En los años sesenta y setenta se solía escuchar "autonomía no es extraterritorialidad"; expresión que buscaba justificar la presencia de las fuerzas del orden contra los movimientos estudiantiles y gremiales. En 1979, en el contexto del cincuenta aniversario de la autonomía de la Universidad Nacional, se tramitó una iniciativa para concluir en la Carta Magna el derecho a la autonomía universidad. Además de un ánimo conmemorativo, la reforma tenía como trasfondo la necesidad de responder al desafío que planteaba el sindicalismo en la realidad laboral universitaria.
Aprobada en junio de 1980, la enmienda al artículo tercero de la Constitución considera cinco atributos de la autonomía. Se reconoce la facultad y la responsabilidad de las universidades para gobernarse a sí mismas; el respeto a la libertad de cátedra e investigación; la libre determinación de planes y programas; la autonomía para fijar los términos de ingreso, promoción y permanencia del personal académico, y la autonomía para administrar su patrimonio. Este último aspecto es el que motivó la más reciente controversia. La conclusión parece ser, por ahora, que se reconoce autonomía para que las universidades determinen el objeto de sus gastos, pero no quedan exentas de rendir cuentas, ni al Poder Ejecutivo ni al Legislativo.

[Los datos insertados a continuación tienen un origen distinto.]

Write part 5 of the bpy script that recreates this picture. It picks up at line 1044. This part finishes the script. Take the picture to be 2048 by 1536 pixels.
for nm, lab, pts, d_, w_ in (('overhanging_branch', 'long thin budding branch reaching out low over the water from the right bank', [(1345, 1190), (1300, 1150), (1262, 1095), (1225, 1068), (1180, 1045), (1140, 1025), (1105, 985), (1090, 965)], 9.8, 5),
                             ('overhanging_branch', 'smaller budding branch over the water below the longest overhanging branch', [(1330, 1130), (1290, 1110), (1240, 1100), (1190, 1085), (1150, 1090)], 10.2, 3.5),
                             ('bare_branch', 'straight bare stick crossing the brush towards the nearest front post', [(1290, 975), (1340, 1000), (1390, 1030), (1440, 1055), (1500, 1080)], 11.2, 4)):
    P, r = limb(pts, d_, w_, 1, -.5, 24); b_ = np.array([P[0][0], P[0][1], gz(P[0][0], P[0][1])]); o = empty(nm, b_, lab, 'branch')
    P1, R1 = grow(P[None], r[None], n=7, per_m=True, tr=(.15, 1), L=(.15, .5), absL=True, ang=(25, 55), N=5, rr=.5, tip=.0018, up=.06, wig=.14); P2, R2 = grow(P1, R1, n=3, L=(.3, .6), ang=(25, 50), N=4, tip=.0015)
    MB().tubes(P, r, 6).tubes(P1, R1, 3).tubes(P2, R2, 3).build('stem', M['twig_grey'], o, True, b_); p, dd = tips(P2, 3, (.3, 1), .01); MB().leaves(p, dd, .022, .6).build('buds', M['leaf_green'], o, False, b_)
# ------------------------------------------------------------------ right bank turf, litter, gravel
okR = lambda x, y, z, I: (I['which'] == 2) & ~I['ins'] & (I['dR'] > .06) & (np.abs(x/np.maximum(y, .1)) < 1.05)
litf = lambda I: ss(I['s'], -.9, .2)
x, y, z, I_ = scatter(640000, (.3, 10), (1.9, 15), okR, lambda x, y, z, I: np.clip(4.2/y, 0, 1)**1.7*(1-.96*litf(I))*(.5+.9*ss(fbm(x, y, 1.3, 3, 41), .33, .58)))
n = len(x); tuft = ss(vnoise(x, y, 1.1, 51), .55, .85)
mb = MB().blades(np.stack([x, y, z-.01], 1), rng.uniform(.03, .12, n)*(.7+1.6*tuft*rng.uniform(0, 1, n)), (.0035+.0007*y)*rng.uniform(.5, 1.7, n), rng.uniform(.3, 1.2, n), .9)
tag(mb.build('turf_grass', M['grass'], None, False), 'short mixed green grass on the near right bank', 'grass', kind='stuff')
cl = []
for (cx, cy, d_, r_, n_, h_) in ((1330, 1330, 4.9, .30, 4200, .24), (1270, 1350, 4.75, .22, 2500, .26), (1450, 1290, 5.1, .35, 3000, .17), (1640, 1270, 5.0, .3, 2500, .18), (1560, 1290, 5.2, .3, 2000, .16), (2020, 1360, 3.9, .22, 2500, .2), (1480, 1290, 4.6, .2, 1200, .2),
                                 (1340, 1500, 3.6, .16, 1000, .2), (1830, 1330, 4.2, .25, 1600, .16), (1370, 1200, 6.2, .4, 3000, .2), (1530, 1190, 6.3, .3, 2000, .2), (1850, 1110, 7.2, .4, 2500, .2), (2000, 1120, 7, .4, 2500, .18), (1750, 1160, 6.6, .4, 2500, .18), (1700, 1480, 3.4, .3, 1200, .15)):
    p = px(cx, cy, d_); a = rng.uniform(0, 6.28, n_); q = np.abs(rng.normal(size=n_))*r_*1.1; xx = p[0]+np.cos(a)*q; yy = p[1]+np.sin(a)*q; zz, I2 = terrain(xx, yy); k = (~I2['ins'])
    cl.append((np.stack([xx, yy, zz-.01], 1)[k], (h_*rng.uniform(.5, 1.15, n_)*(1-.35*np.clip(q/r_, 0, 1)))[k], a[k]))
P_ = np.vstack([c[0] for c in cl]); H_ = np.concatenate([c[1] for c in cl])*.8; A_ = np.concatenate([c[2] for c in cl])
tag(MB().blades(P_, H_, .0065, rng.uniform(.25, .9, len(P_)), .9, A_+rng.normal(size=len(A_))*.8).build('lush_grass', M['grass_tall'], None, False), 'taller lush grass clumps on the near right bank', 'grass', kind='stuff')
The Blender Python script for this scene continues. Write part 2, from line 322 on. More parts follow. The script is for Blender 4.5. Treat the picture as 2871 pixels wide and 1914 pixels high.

En un escenario de distribución del gasto social con énfasis en el esquema federalista es previsible que el subsidio a las universidades se integre en combinaciones de gasto federal decreciente y estatal creciente. En algunas universidades la proporción del subsidio estatal ya es equivalente o supera a la federal. En la lógica de rendir cuentas a quien aporta los recursos, que parece ser la "filosofía" de la fiscalización, cabe predecir cada vez mayores presiones de parte de las administraciones y congresos locales sobre el destino de los recursos asignados a las universidades, lo que probablemente implique ajustes y nuevos balances en la dinámica del poder local.
Sin embargo, están pendientes discusiones más de fondo. Debatir, por ejemplo, si el papel impulsor y coordinador del Estado con respecto a las universidades guarda equilibrio con la autonomía, o si la sobrepasa o la vulnera. Discutir, es otro ejemplo, si el régimen de relativa autonomía laboral tiene capacidad de enfrentar problemas como las pensiones y la necesaria revitalización de la planta académica. Esperar a que estos temas irrumpan en la arena política es una opción. Otra es anticiparse y concentrar en el ámbito legislativo la deliberación en torno de la autonomía hoy. En estos debates conviene recordar que las universidades son instituciones que las sociedades, no el Estado, han construido para crear y transmitir conocimientos. El papel del Estado es proteger tal bien social, es ese el sentido profundo de la autonomía.